> The task
Retype, please, the listing from its opening line through the line that contains "vs.view_transform = 'Standard';", both included, without the pictures.

[Stored items from a collection]
::::
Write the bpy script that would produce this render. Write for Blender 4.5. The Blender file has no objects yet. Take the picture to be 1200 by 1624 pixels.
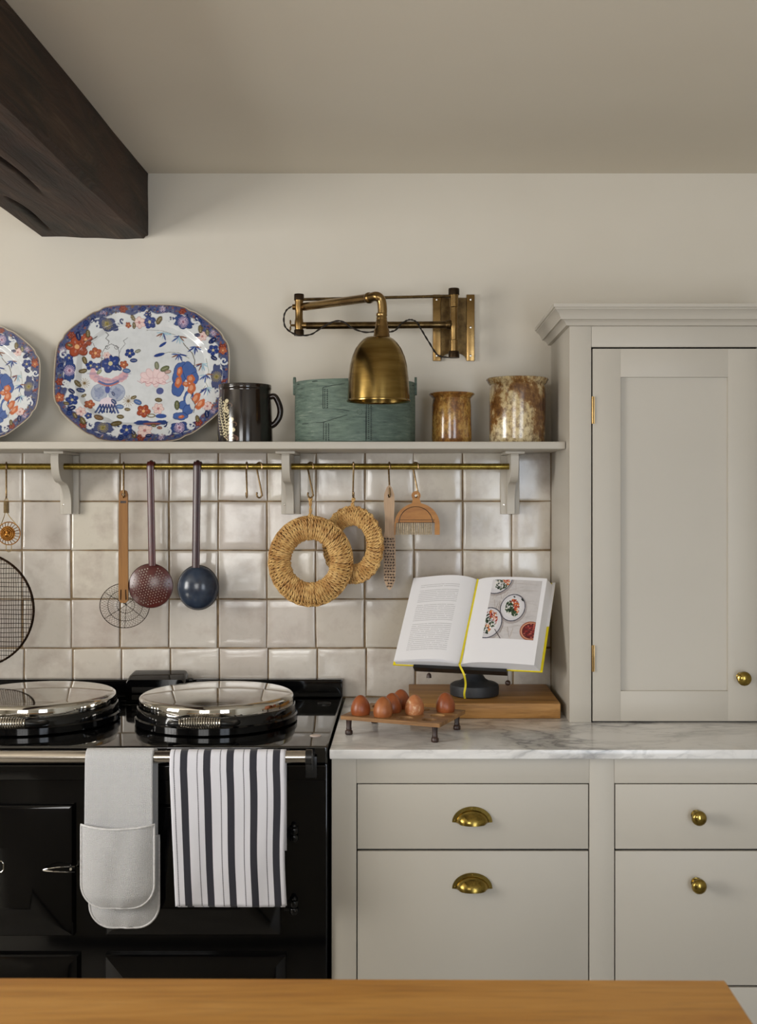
import bpy, bmesh, math, random
import numpy as np
from mathutils import Vector, Matrix, noise as mnoise
random.seed(7); np.random.seed(7)
PI = math.pi
sc = bpy.context.scene
COL = sc.collection

# ---------------------------------------------------------------- camera, world, lights, exposure
FPX, CAMD, CAMZ = 1788.0, 3.0, 1.4327      # focal length in px of a 1200x1624 frame, distance to wall, eye height
VX, VY = 643.0, 788.0
cam = bpy.data.objects.new('camera', bpy.data.cameras.new('camera')); COL.objects.link(cam)
cam.location = (0, -CAMD, CAMZ); cam.rotation_euler = (PI/2, 0, 0)
cam.data.sensor_fit = 'VERTICAL'; cam.data.sensor_height = 36; cam.data.lens = FPX/1624*36
cam.data.shift_x = -(VX-600)/1624; cam.data.shift_y = -(812-VY)/1624
cam.data.clip_start = .05
cam.data.dof.use_dof = True; cam.data.dof.focus_distance = 2.72; cam.data.dof.aperture_fstop = 9
sc.camera = cam
vs = sc.view_settings
vs.view_transform = 'Standard'; vs.look = 'None'; vs.exposure = 0.36; vs.gamma = 1; vs.use_curve_mapping = False

world = bpy.data.worlds.new('sky'); sc.world = world; world.use_nodes = True
world.node_tree.nodes['Background'].inputs[0].default_value = (.80, .88, 1, 1)
world.node_tree.nodes['Background'].inputs[1].default_value = 1.2

def area(name, loc, target, sx, sy, power, color):
    d = bpy.data.lights.new(name, 'AREA'); d.shape = 'RECTANGLE'; d.size = sx; d.size_y = sy
    d.energy = power; d.color = color
    o = bpy.data.objects.new(name, d); COL.objects.link(o); o.location = loc
    o.rotation_euler = (Vector(target)-Vector(loc)).to_track_quat('-Z', 'Z').to_euler()
    return o
# daylight standing in the window openings of the left wall and of the wall behind the camera
ROOM_L, ROOM_R, ROOM_F = -2.9, 2.5, -4.6
area('window_daylight_left', (ROOM_L-.06, -2.15, 1.5), (0, -2.15, 1.5), 1.3, 1.15, 74, (1.0, .97, .915))
area('window_daylight_front', (-1.05, ROOM_F-.06, 1.5), (-1.05, 0, 1.5), 1.1, 1.15, 30, (1.0, .975, .93))
area('window_daylight_right', (1.15, ROOM_F-.06, 1.1), (1.15, 0, 1.1), 1.1, 1.9, 33, (.84, .91, 1.0))

# ---------------------------------------------------------------- helpers
def lin(c):
    return tuple((v/255/12.92 if v/255 <= .04045 else ((v/255+.055)/1.055)**2.4) for v in c)
def W(px, py, w):                      # photo pixel at w metres out from the wall -> point in the room
    k = (CAMD-w)/FPX
    return Vector(((px-VX)*k, -w, CAMZ-(py-VY)*k))
def K(w): return (CAMD-w)/FPX

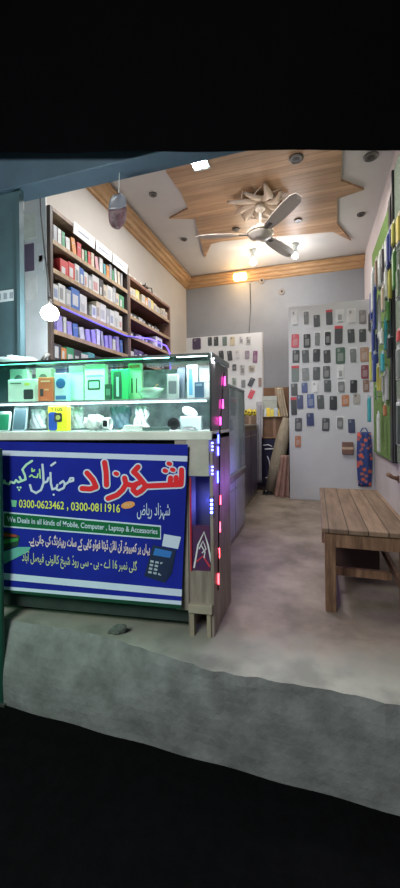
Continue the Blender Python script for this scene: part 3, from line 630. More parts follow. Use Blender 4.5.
# clear bag lying on the counter top
p = cf(15, 352, .2); t = thing('plastic_parcel', 'pale blue plastic wrapped parcel lying on the counter glass', 'parcel', cw((cf(16, 352, .2)[0], .2, zTop + .002)), PHI)
bm = ball(nb(), (0, 0, 0), .5, 1, 20)
for v in bm.verts: v.co = Vector((v.co.x * .30, v.co.y * .2, max(0, v.co.z * .075 + .03 + .004 * math.sin(v.co.x * 20))))
obj('wrapping', bm, mat('pale_film', (.45, .58, .58), .25, noise=.3, scale=10, bump=.3), t, smooth=True)
obj('tape_band', B(-.02, .01, -.06, .06, .058, .068, bev=.002), pm((.6, .7, .68)), t)

# ------------------------------------------------------------------ side showcases along the aisle
def side_case(label, X, y0, y1, h, glass_from, panel, w=.42):
    t = thing('side_showcase', label, 'display counter', (X - w / 2, (y0 + y1) / 2, 0)); L = (y1 - y0) / 2; q = w / 2
    obj('carcass', B(-q, q - .012, -L, L, .0, glass_from, bev=.004), M_ply, t)
    n = 3
    for i in range(n):
        a = -L + 2 * L * i / n; pnl = obj('front_panel', B(q - .012, q, a + .012, a + 2 * L / n - .012, .06, glass_from - .06, bev=.004), panel, t)
        obj('panel_trim', B(q, q + .006, a + .03, a + 2 * L / n - .03, glass_from - .14, glass_from - .125), M_alu, pnl)
    obj('plinth', B(-q + .02, q - .03, -L, L, -.0, .05), M_caseD, t)
    obj('countertop', B(-q, q + .012, -L, L, glass_from, glass_from + .02, bev=.003), M_alu, t)
    if h > glass_from + .1:
        obj('glass_front', B(q - .006, q, -L + .01, L - .01, glass_from + .02, h - .015), M_glass2, t)
        obj('glass_end', B(-q, q, -L, -L + .006, glass_from + .02, h - .015), M_glass2, t)
        obj('glass_shelf', B(-q + .01, q - .01, -L + .01, L - .01, (glass_from + h) / 2, (glass_from + h) / 2 + .006), M_glass2, t)
        for yy in (-L, 0, L - .015): obj('glass_frame', B(q - .012, q + .004, yy, yy + .015, glass_from + .02, h), M_alu, t)
        obj('top_rail', B(-q, q + .006, -L, L, h - .018, h, bev=.002), M_alu, t)
        obj('back_board', B(-q, -q + .01, -L, L, glass_from + .02, h - .015), M_white, t)
    return t
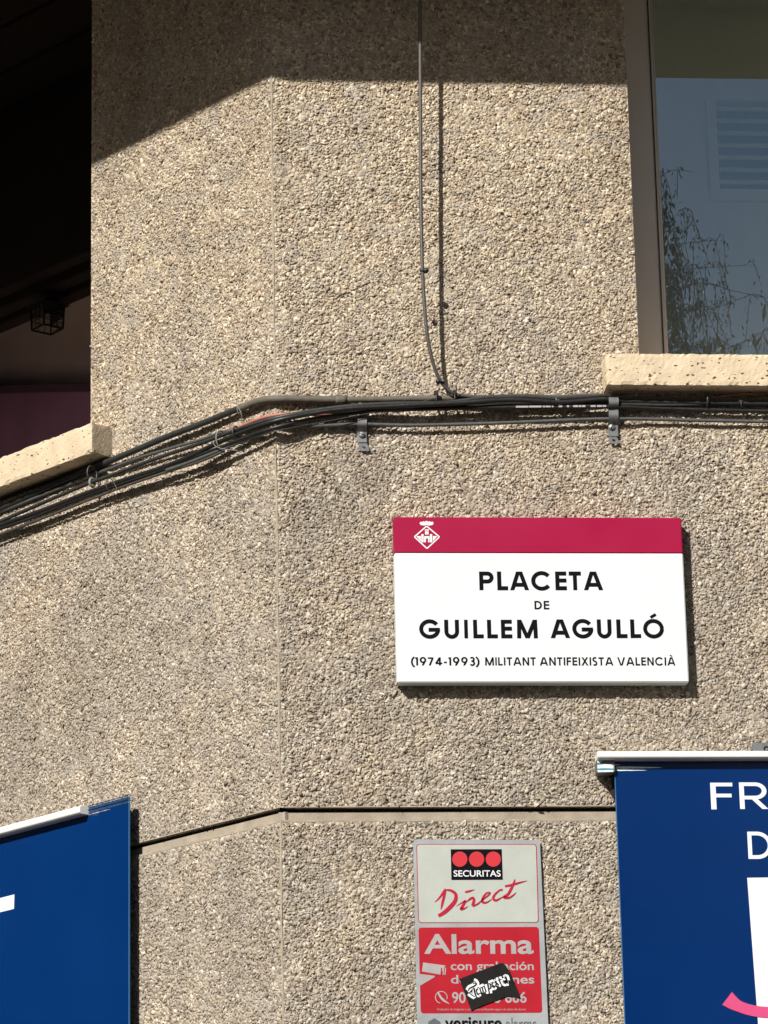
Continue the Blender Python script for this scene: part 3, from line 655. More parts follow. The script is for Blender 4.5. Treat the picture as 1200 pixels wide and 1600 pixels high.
def streak(pr, xa, xb, y, h, seed):
    r = random.Random(seed); n = 14; top = []; bot = []
    for i in range(n+1):
        t = i/n; e = (1-t)**.6 if t > .1 else .8; top.append((xa+(xb-xa)*t, y-h/2*e+r.uniform(-.3, .3)*e)); bot.append((xa+(xb-xa)*t, y+h/2*e+r.uniform(-.3, .3)*e))
    pr.poly(top+bot[::-1])
streak(pr, 963, 1036, 1199.3, 4.2, 1); streak(pr, 962, 1011, 1203.6, 2.2, 2); streak(pr, 961, 969, 1195, 2.6, 3)
pr.build('paint_smear', M_smear, BD)
RY0 = float(front(1060, 1188.5, .05)[2]); RY1 = float(front(1060, 1173.5, .05)[2]); xr0 = float(front(933.5, 1180, .05)[0])
mb = MB(); mb.fbox(xr0, xb1+.03, RY0+.0045, RY1, .02, .052); mb.fbox(xr0, xb1+.03, RY0+.0045-.006, RY0+.0044, .046, .0505)
mb = MB(); pf = [(.018,RY1),(.050,RY1),(.054,RY1-.003),(.054,RY0+.006),(.050,RY0+.003),(.036,RY0+.003),(.018,RY0+.003)]
n = len(pf); mb.add([FW(xr0, z, o) for o, z in pf]+[FW(xb1+.03, z, o) for o, z in pf], [tuple(range(n)), tuple(range(2*n-1, n-1, -1))]+[(i, n+i, n+(i+1) % n, (i+1) % n) for i in range(n)])
mb.build('top_rail', M_rail, BD, bevel=.0008)
za_, zb2 = float(front(945, 1206, .041)[2]), float(front(945, 1187, .041)[2]); xs0 = float(front(933.5, 1197, .041)[0])
mb = MB(); mb.fbox(xs0, xb0-.0016, za_, zb2, .006, .041); mb.build('old_rail', M_zinc, BD, bevel=.001)
pr = Print(front, .0415); r3 = random.Random(9)
pr.poly([(933.2,1195.5),(944,1194),(955,1194.5),(958.5,1196.5),(958.5,1201),(950,1200.2),(933.5,1201)]); pr.poly([(933.5,1203),(958.5,1203.2),(958.5,1206),(933.8,1206.6)]); pr.poly([(933,1188.5),(940,1187.5),(941,1190),(936,1192),(933.3,1191)])
pr.build('white_smear', M_smear, BD)
pr = Print(front, .0413)
pr.poly([(933.3,1191),(937,1190),(942,1194),(955,1194.5),(958.5,1203.5),(948,1203.2),(933.6,1203)]); pr.build('teal_smear', M_teal, BD)
mb = MB()
pj = [(951,1208),(960,1207),(960,1246),(957,1243),(953,1236),(957,1234),(957,1214),(952,1212)]
mb.prism([front(x, y, .012) for x, y in pj], (0, .010, 0)); mb.build('bracket_shadow', M_tie, BD)  # black piece standing in for the jagged shadow of a bracket
BP = empty('bracket_plate', front(1190, 1172, .004), 'small grey metal plate with a bolt, just above the white rail', 'plate')
p0, p1 = front(1176, 1172, .006), front(1176, 1160.5, .006)
MB().fbox(float(p0[0]), float(p0[0])+.045, float(p0[2])-.02, float(p1[2]), .003, .007).build('plate', M_zinc, BP, bevel=.0008)
mb = MB(); c_ = front(1197.5, 1170, .008); tube_mb(mb, [(c_[0]+.004*math.cos(t*.5236), c_[1], c_[2]+.004*math.sin(t*.5236)) for t in range(12)], .0009, 6, closed=True); mb.build('bolt_ring', M_iron, BP)

# ------------------------------------------------------------------ blue board on the side face
LO = .030
ul0 = uof(side(201, 1420, LO)); zlt = float(side(203.5, 1244, LO)[2]); zlb = float(side(160, 1266, LO)[2])
LB = empty('shop_sign', SW(ul0+.45, 1.6, 0), 'bright blue shop board on the angled wall, white rail along its top', 'sign')
MB().sbox(ul0, ul0+.95, 1.7, zlb, LO-.002, LO).build('board', M_blue2, LB)
MB().sbox(ul0-.0016, ul0-.0001, 1.7, zlt, LO-.0020, LO+.0003).build('board_edge', M_bluedge, LB)
mb = MB(); mb.sbox(ul0, ul0+.95, zlb+.0002, zlt, LO-.004, LO+.0005)
for dz in (.006, .013): mb.sbox(ul0, ul0+.95, zlb+dz, zlb+dz+.0015, LO+.0004, LO+.0022)
mb.build('channel', M_bluerail, LB, bevel=.0004)
uw = uof(side(125, 1266, LO+.02)); zw1 = float(side(60, 1275.5, LO+.02)[2]); zw0 = float(side(60, 1288.5, LO+.02)[2])
pf = [(LO-.008,zw1),(LO+.014,zw1+.001),(LO+.021,zw1-.003),(LO+.021,zw0+.003),(LO+.017,zw0),(LO+.001,zw0)]
mb = MB(); n = len(pf); mb.add([SW(uw, z, o) for o, z in pf]+[SW(ul0+.95, z, o) for o, z in pf], [tuple(range(n)), tuple(range(2*n-1, n-1, -1))]+[(i, n+i, n+(i+1) % n, (i+1) % n) for i in range(n)])
mb.build('top_rail', M_rail, LB, bevel=.0008)
pr = Print(side, LO+.0004); r4 = random.Random(5)
def sstreak(xa, xb, y, h, s):
    sl = -.262; n = 16; top = []; bot = []
    for i in range(n+1):
        x = xa+(xb-xa)*i/n; yy = y+sl*(x-xa); e = math.sin(math.pi*min(.98, max(.02, i/n)))**.5; top.append((x, yy-h/2*e+r4.uniform(-.5, .5)*e)); bot.append((x, yy+h/2*e+r4.uniform(-.5, .5)*e))
    pr.poly(top+bot[::-1])
sstreak(129, 172, 1275.5, 1.3, 1); sstreak(152, 203, 1266.5, 1.2, 2); sstreak(92, 120, 1285, .9, 3)
pr.build('paint_smear', M_greyprint, LB)
pr = Print(side, LO+.0006); pr.poly([(-60,1418.6),(-60,1440.5),(21.8,1420),(22.5,1397.5)]); pr.build('lettering', M_wprint, LB)

# ------------------------------------------------------------------ alarm sticker plate
AO = .0075
AL = empty('alarm_sign', front(752, 1640, .003), 'silver, white and red alarm-company notice stuck on the wall below the street-name sign', 'sign')
cor = [(645.5,1311.5),(843.5,1312.5),(859,1650),(653,1650)]
def AQ(pts, o): return [front(x, y, o) for x, y in pts]
ap = [quadmap(cor, p) for p in rrect(0, 0, 1, 1, .03, 4)]
ap = []
for (cx_, cy_, a) in ((1-.03, .018, -90), (1-.001, .999, 0), (.001, .999, 90), (.03, .018, 180)):
    rx_, ry_ = (.03, .018) if cy_ < .5 else (.001, .001)
    ap += [quadmap(cor, (cx_+rx_*math.cos(R_(a+t*22.5)), cy_+ry_*math.sin(R_(a+t*22.5)))) for t in range(5)]
mb = MB(); mb.prism(AQ(ap, AO), (0, .003, 0)); mb.build('plate', M_silver, AL)
def sheet(name, poly, o, m):
    mb = MB(); mb.poly(AQ(poly, o)); return mb.build(name, m, AL, recalc=False)
def rq(c, rx, ry, n=5):
    out = []
    for (cx_, cy_, a) in ((1-rx, ry, -90), (1-rx, 1-ry, 0), (rx, 1-ry, 90), (rx, ry, 180)):
        out += [quadmap(c, (cx_+rx*math.cos(R_(a+t*90/n)), cy_+ry*math.sin(R_(a+t*90/n)))) for t in range(n+1)]
    return out
sheet('red_outline', rq([(650.3,1318.7),(838.6,1318.9),(841.9,1441.9),(653.6,1442.2)], .025, .04), AO+.0003, M_dred)
sheet('white_panel', rq([(651.5,1319.8),(837.3,1320.0),(840.6,1440.8),(654.8,1441.1)], .022, .035), AO+.0006, M_paper)
sheet('black_panel', [(704.2,1327),(784,1326.8),(785.6,1374.6),(705.3,1375)], AO+.0009, M_black)
for i, x in enumerate((718.4, 744.6, 770.8)): sheet('red_disc', arc(x, 1342.4, 11.9, 11.9, 0, 360, 28)[:-1], AO+.0012, M_lred)
font_text('SECURITAS', 708.8, 782.2, 1359.7, 1369.6, AO+.0012, 'lettering', M_wprint, AL, .012)
def strokes(name, data, o, m, z=lambda x, y: (x, y), par=None, extra=0.0):
    mb = MB(); k = 0
    for pts in data:
        sp_ = spline([(z(p[0], p[1])[0], z(p[0], p[1])[1], p[2]) for p in pts], 1.0)
        for p in ribbon([(c[0], c[1]) for c in sp_], 1, [max(.25, c[2])+extra for c in sp_]): mb.poly(AQ(p, o+k*2e-5))
        k += 1
    return mb.build(name, m, par or AL, recalc=False)
z1 = lambda x, y: (640+x/5.4545, 1300+y/5.4545)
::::
> Answer to this task
Write the bpy script that would produce this render. Write for Blender 4.5. The Blender file has no objects yet. Take the picture to be 1200 by 1624 pixels.
import bpy, bmesh, math, random
import numpy as np
from mathutils import Vector, Matrix, noise as mnoise
random.seed(7); np.random.seed(7)
PI = math.pi
sc = bpy.context.scene
COL = sc.collection

# ---------------------------------------------------------------- camera, world, lights, exposure
FPX, CAMD, CAMZ = 1788.0, 3.0, 1.4327      # focal length in px of a 1200x1624 frame, distance to wall, eye height
VX, VY = 643.0, 788.0
cam = bpy.data.objects.new('camera', bpy.data.cameras.new('camera')); COL.objects.link(cam)
cam.location = (0, -CAMD, CAMZ); cam.rotation_euler = (PI/2, 0, 0)
cam.data.sensor_fit = 'VERTICAL'; cam.data.sensor_height = 36; cam.data.lens = FPX/1624*36
cam.data.shift_x = -(VX-600)/1624; cam.data.shift_y = -(812-VY)/1624
cam.data.clip_start = .05
cam.data.dof.use_dof = True; cam.data.dof.focus_distance = 2.72; cam.data.dof.aperture_fstop = 9
sc.camera = cam
vs = sc.view_settings
vs.view_transform = 'Standard'; vs.look = 'None'; vs.exposure = 0.36; vs.gamma = 1; vs.use_curve_mapping = False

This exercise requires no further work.